И такое положение представлялось буржуазии вполне справедливым. Они подходили к этому вопросу со знакомыми им принципами голосования в акционерных компаниях, где число голосов строго зависит от вклада каждого участника в общий капитал. Так и здесь: считалось нормальным, что городской казной могли распоряжаться прежде всего те, кто ее наполнял. И чем больше был вклад человека, тем больший вес он имел при решении вопросов городского самоуправления. 

Другим «пережитком» прежнего сословного периода было то, что и в самом конце XIX века сохранялись отдельные привилегии для тех предпринимателей, которые числились по первой купеческой гильдии. Так, в 1899 году «Закон о состояниях» подтвердил особое место первогильдейского купечества среди людей, «занимавшихся торгово-промышленной деятельностью на благо государства Российского». 554-я статья гласила: «Купечество первой гильдии составляет особый класс почетных людей в государстве». 

Но реальных преимуществ купцам перед теми предпринимателями, кто не записался в гильдию, этот закон не предоставлял. Были только некоторые меры морального поощрения: купцов христианского вероисповедания государство порой награждало медалями, орденами и прочими знаками отличия. 

Из более или менее значимых привилегий можно назвать то, что, гильдейские документы распространяли на все купечество паспортную льготу - в отличие от крестьянского и мещанского сословия - право на беспрепятственное передвижение по стране без оформления увольнительных свидетельств (паспортов) в территориальных сословных организациях, что, по традиции, было «связано с известной волокитой».
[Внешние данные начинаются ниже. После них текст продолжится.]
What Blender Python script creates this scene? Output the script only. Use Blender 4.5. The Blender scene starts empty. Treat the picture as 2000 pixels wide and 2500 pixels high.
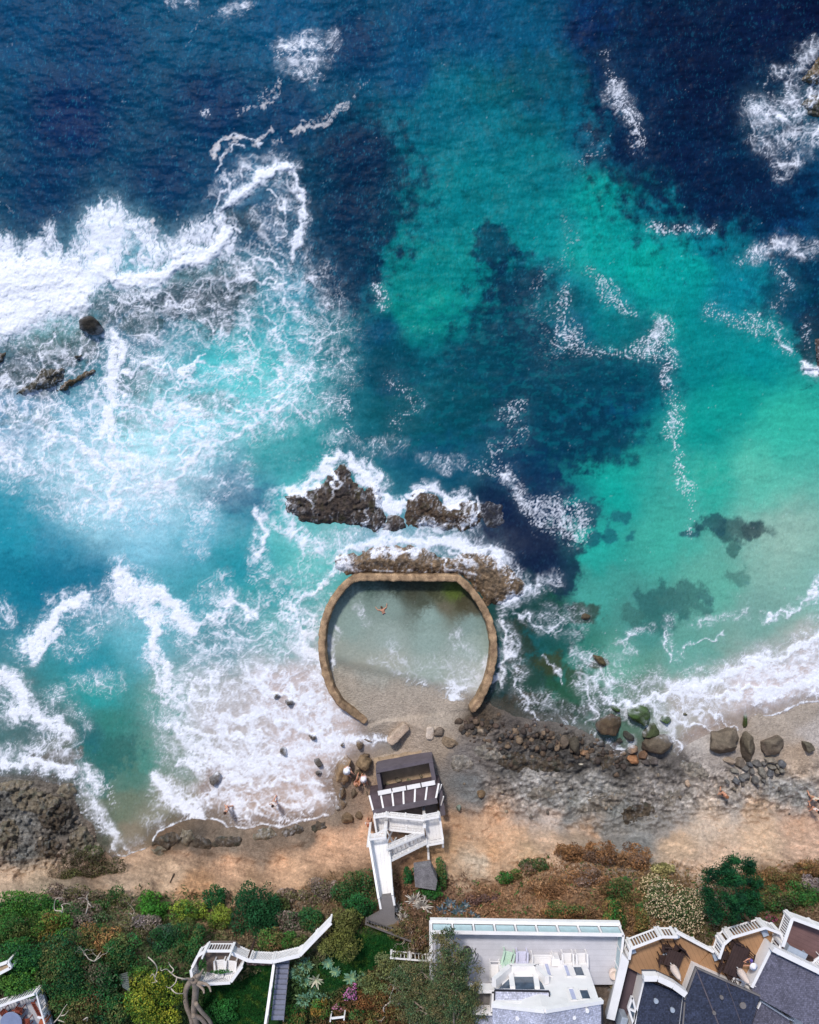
import bpy, bmesh, math, random
import numpy as np
from mathutils import Vector, Matrix
R = math.radians
SC = bpy.context.scene
COL = SC.collection
# ---------------------------------------------------------------- camera, sky, sun, exposure
HC = 62.0                       # drone height above the water
FP = 2000.0                     # focal length in photo pixels (photo is 2000 x 2500)
cam_d = bpy.data.cameras.new('camera'); cam = bpy.data.objects.new('camera', cam_d); COL.objects.link(cam)
cam.location = (0, 0, HC); cam.rotation_euler = (0, 0, 0)
cam_d.sensor_fit = 'HORIZONTAL'; cam_d.sensor_width = 36; cam_d.lens = 36.0 * FP / 2000.0
cam_d.clip_start = 0.5; cam_d.clip_end = 6000
SC.camera = cam
W = bpy.data.worlds.new('World'); SC.world = W; W.use_nodes = True
SUN_EL, SUN_AZ = R(50), R(-22)   # azimuth measured from +Y (picture top = sea) towards +X
nt = W.node_tree; sky = nt.nodes.new('ShaderNodeTexSky'); sky.sky_type = 'NISHITA'; sky.sun_disc = False
sky.sun_elevation = SUN_EL; sky.sun_rotation = SUN_AZ
nt.links.new(sky.outputs[0], nt.nodes['Background'].inputs[0]); nt.nodes['Background'].inputs[1].default_value = 0.15
sl = bpy.data.lights.new('sun', 'SUN'); sl.energy = 2.6; sl.angle = R(7); sl.color = (1.0, 0.95, 0.89)
so = bpy.data.objects.new('sun', sl); COL.objects.link(so)
sd = Vector((math.sin(SUN_AZ) * math.cos(SUN_EL), math.cos(SUN_AZ) * math.cos(SUN_EL), math.sin(SUN_EL)))
so.rotation_euler = sd.to_track_quat('Z', 'Y').to_euler(); so.location = sd * 200
SC.view_settings.view_transform = 'Standard'; SC.view_settings.look = 'None'
SC.view_settings.exposure = 0.04; SC.view_settings.gamma = 1
SC.cycles.max_bounces = 4; SC.cycles.diffuse_bounces = 2; SC.cycles.glossy_bounces = 2
SC.cycles.transparent_max_bounces = 6; SC.cycles.transmission_bounces = 2

# ---------------------------------------------------------------- helpers
def P(px, py, z=0.0):
    "point at height z that stands over photo position px, py"
    k = (HC - z) / FP
    return Vector(((px - 1000) * k, (1250 - py) * k, z))
def s2l(c):
    c = np.asarray(c, float) / 255.0
    return np.where(c <= 0.04045, c / 12.92, ((c + 0.055) / 1.055) ** 2.4)
def sm(a, b, x):
    t = np.clip((x - a) / (b - a), 0, 1); return t * t * (3 - 2 * t)
_pr = np.random.RandomState(7)
_PERM = np.concatenate([_pr.permutation(256)] * 3)
_ANG = _pr.rand(256) * 2 * np.pi; _GX, _GY = np.cos(_ANG), np.sin(_ANG)
_J = _pr.rand(256, 2)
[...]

Этот закон, действительно, мы можем назвать «пережитком», так как годом ранее - в 1898 году вышел «Закон о государственном промысловом налоге», который положил конец юридической связи между правом на занятие предпринимательской деятельностью и необходимостью приписки к купеческому сословию, купец окончательно перестает олицетворять своей персоной образ российского предпринимателя. 

Устанавливалось таким образом равноправие: крестьяне, мещане и прочие представители российских сословий, располагая средствами на приобретение торговых и промышленных патентов, получили право заниматься предпринимательской деятельностью, не числясь по купеческому сословию.

В «купцах» остаются те, кто по фамильной традиции из поколения в поколение носил это «звание» и «сросся» с ним душой и телом, или те, кому это было выгодно и необходимо. К последним, в частности, следует отнести евреев, которые, пользуясь купеческими сословными правами, могли свободно пересекать «черту оседлости» и жить вне ее.

Кроме того, купеческое сословие было притягательным и для тех предпринимателей, кто видел в нем прямую дорогу к почетным званиям, наградам и прочим преимуществам, обслуживающим человеческое тщеславие в условиях иерархической структуры общества.

Таким образом, к началу XX века облик российской буржуазии приобретал все более четкие очертания, а прежние деления на сословия уходили в прошлое. В частности, купечество из особого сословия становилось один из разрядов предпринимательского класса – торговой буржуазией.